DESCRIPTION OF THE TASK
Select all lines with the string "picture" in them, and copy those lines.

Scripts that build scenes:
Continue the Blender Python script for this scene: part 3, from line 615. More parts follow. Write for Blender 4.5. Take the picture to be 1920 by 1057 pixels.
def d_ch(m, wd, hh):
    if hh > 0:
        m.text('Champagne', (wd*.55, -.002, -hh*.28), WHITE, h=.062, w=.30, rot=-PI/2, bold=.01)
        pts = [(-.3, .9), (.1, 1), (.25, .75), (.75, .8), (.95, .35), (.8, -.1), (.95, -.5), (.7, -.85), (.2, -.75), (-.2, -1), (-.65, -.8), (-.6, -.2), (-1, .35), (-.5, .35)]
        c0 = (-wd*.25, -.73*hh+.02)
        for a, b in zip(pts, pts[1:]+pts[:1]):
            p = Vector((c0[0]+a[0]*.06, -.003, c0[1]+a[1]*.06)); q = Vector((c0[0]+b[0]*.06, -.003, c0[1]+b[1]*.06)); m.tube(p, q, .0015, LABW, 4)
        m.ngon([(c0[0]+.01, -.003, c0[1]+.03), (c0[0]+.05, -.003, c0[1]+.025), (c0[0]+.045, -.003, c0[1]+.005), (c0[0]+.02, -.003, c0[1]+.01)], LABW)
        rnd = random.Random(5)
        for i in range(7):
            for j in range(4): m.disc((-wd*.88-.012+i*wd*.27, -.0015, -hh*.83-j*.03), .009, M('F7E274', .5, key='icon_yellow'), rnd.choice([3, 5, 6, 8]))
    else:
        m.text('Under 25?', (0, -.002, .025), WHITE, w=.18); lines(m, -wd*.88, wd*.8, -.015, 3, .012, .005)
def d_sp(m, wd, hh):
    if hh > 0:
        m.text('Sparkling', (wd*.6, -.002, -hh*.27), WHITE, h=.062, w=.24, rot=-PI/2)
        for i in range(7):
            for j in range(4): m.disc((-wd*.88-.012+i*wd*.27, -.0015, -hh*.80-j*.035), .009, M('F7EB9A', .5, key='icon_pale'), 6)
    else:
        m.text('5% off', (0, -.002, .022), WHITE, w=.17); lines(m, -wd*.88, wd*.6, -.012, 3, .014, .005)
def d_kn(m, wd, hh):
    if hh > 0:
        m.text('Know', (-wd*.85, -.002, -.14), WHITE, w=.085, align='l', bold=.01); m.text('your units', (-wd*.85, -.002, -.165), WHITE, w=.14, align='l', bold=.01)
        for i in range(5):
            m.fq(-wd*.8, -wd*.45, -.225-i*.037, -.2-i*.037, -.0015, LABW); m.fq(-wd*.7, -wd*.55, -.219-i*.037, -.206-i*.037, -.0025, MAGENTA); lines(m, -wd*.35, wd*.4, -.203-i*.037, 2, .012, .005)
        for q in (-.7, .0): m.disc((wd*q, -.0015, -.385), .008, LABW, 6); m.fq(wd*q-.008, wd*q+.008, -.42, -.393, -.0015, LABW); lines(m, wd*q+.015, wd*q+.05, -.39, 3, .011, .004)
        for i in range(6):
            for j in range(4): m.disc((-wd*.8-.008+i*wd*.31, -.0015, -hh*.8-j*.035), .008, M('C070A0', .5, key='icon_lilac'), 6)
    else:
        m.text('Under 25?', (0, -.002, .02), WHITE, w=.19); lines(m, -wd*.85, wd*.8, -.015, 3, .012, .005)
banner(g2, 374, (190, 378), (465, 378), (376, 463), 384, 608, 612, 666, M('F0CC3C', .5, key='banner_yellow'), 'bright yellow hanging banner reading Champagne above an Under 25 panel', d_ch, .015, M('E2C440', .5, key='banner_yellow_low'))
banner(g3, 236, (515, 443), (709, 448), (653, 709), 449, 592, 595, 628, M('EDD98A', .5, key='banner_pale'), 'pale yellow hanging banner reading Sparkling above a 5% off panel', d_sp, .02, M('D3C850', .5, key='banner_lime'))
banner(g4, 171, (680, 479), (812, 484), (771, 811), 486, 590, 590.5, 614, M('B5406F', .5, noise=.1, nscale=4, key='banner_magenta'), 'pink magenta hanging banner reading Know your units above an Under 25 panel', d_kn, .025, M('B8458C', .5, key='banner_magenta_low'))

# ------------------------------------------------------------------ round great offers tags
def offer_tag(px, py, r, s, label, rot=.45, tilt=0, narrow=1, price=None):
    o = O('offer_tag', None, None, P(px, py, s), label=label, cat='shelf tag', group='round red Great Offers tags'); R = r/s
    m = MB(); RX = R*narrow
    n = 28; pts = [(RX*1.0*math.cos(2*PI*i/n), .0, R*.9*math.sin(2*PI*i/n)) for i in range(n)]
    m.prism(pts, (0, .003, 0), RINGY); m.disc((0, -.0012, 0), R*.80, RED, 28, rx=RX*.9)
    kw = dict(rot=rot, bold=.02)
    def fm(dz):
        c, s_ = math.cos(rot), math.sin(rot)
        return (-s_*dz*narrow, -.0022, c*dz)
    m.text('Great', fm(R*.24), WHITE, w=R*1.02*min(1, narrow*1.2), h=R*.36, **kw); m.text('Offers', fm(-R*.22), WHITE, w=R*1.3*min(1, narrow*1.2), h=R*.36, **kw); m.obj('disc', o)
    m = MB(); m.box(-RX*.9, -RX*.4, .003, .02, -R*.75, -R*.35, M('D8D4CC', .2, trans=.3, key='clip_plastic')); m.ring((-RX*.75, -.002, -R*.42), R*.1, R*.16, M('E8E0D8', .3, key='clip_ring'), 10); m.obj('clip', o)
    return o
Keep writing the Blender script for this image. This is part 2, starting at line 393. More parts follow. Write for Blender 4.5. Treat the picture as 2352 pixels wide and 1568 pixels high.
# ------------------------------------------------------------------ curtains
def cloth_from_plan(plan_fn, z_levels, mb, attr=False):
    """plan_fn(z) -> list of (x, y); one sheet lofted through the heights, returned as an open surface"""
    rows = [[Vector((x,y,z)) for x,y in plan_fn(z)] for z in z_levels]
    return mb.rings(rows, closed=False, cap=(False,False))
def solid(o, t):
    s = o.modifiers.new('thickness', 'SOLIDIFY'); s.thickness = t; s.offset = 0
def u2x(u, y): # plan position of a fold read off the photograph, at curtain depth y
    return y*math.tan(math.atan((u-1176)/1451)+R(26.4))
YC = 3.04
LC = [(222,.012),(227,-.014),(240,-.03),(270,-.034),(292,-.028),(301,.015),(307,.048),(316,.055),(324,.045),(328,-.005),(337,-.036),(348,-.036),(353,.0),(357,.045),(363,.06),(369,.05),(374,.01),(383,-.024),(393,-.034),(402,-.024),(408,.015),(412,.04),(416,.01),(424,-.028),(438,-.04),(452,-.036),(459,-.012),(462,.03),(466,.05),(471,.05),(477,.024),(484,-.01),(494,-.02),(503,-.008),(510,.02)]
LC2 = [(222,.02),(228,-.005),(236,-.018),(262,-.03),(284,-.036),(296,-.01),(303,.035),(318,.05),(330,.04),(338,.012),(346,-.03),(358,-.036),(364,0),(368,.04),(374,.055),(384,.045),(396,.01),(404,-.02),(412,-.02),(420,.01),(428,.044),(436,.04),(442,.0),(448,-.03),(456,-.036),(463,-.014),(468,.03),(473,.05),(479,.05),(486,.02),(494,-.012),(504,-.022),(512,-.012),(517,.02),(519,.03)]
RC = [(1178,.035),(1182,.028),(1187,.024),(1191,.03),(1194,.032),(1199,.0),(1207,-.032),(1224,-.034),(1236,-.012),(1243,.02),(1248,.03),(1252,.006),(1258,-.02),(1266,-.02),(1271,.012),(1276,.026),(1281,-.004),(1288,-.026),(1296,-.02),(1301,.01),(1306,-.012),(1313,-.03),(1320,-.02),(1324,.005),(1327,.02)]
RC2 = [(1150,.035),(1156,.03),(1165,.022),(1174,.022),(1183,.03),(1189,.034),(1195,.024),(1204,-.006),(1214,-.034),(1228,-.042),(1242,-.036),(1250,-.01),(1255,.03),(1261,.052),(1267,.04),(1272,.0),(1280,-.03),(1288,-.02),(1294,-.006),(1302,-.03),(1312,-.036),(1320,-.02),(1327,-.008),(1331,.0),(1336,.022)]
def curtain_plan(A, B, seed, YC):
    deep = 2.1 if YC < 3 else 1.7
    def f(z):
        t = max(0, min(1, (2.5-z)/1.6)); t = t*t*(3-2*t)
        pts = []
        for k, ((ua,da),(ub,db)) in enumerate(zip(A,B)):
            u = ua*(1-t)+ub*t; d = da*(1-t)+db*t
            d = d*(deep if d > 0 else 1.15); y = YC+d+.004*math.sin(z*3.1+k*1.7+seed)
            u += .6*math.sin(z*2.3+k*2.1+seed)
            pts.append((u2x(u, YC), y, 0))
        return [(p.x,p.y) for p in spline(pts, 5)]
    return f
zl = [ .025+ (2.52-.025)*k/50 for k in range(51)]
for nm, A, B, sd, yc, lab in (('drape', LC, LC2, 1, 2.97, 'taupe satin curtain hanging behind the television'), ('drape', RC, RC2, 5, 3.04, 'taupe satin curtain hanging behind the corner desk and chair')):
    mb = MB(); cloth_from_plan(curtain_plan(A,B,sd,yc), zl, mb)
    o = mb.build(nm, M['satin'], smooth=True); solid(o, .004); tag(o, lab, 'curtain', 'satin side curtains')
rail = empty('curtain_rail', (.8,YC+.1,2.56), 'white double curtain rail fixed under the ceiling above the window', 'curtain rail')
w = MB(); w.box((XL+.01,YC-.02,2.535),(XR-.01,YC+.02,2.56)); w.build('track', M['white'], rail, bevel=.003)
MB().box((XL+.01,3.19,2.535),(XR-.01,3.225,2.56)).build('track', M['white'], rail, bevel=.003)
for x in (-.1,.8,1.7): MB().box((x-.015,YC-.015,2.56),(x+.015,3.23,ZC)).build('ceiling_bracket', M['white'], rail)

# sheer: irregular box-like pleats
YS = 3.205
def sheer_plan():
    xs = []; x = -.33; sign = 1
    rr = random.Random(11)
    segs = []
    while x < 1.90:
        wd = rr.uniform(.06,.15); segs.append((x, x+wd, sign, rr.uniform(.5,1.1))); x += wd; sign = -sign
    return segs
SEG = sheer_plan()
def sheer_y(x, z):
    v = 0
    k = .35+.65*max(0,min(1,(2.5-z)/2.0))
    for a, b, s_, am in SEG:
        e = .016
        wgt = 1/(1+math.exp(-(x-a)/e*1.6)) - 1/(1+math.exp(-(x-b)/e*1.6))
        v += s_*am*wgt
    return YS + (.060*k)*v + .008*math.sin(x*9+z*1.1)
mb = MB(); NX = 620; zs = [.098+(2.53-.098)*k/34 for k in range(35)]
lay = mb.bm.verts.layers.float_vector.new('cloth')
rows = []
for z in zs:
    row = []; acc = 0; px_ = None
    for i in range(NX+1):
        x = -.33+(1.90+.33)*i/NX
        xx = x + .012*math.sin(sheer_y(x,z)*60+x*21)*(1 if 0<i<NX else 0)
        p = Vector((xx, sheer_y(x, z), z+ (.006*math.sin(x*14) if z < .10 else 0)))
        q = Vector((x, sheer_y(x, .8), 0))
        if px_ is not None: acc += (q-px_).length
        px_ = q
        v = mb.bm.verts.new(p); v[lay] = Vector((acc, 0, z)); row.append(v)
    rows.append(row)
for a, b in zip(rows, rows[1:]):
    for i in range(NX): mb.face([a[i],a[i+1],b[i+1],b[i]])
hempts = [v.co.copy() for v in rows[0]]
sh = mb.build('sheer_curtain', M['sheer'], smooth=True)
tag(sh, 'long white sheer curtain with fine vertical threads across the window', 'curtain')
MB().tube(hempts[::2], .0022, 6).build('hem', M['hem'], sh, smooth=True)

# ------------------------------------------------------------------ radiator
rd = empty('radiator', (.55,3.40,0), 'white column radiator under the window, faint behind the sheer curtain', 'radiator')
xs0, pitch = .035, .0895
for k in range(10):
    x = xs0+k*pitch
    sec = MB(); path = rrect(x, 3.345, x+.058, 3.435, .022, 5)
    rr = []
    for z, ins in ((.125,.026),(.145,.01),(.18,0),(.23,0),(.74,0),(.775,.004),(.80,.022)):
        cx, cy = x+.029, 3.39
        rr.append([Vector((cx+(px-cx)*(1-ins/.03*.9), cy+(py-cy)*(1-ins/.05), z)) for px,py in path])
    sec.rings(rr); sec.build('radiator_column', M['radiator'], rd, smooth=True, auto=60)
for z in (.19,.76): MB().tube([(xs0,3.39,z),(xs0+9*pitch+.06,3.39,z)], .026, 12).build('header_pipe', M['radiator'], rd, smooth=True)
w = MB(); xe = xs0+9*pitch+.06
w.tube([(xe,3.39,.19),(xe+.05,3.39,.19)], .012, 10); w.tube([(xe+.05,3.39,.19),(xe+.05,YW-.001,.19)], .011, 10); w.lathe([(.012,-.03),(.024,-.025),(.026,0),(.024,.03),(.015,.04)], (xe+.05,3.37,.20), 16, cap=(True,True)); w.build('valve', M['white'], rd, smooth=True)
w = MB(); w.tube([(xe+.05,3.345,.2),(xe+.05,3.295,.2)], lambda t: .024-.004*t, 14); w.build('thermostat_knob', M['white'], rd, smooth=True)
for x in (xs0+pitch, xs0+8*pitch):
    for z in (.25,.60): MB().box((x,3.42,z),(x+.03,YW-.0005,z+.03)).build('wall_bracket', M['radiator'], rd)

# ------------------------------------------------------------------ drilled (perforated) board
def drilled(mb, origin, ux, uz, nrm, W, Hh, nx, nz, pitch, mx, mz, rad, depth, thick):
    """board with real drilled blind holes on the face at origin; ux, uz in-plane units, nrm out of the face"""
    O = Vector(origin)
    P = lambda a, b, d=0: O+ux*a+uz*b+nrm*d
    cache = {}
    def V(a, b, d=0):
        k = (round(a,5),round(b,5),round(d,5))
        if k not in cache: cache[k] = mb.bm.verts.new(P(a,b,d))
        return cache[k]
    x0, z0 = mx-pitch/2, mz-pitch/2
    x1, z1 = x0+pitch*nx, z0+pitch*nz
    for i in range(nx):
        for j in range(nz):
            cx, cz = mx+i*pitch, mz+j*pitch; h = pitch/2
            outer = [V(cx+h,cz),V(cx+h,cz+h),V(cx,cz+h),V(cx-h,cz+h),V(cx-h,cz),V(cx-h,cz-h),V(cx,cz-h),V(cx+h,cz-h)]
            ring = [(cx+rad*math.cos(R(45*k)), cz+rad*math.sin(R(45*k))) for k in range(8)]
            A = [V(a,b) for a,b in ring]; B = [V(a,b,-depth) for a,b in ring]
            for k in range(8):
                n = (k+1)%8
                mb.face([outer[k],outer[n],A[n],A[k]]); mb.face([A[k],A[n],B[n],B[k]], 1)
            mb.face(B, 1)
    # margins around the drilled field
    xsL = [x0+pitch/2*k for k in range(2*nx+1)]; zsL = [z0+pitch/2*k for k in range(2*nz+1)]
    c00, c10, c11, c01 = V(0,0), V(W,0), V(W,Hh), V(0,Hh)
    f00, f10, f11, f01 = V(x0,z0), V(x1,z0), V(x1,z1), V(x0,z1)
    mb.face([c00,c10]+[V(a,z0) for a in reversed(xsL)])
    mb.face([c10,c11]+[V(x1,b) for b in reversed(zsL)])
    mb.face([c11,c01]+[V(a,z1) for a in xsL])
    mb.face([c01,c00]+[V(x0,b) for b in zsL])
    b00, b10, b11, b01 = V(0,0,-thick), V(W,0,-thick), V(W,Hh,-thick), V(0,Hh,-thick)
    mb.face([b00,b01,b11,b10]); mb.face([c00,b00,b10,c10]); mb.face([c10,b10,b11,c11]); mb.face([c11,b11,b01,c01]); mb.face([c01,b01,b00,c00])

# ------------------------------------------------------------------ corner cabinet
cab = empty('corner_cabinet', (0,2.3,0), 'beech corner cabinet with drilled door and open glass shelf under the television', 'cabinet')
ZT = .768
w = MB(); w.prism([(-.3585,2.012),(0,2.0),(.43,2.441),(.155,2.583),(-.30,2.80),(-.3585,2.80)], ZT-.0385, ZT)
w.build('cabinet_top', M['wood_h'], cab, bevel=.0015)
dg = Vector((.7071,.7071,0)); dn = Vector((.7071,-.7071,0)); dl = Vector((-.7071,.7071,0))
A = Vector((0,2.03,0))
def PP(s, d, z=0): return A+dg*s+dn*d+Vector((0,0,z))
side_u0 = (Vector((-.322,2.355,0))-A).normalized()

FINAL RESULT
Continue the Blender Python script for this scene: part 3, from line 615. More parts follow. Write for Blender 4.5. Take the picture to be 1920 by 1057 pixels.
Keep writing the Blender script for this image. This is part 2, starting at line 393. More parts follow. Write for Blender 4.5. Treat the picture as 2352 pixels wide and 1568 pixels high.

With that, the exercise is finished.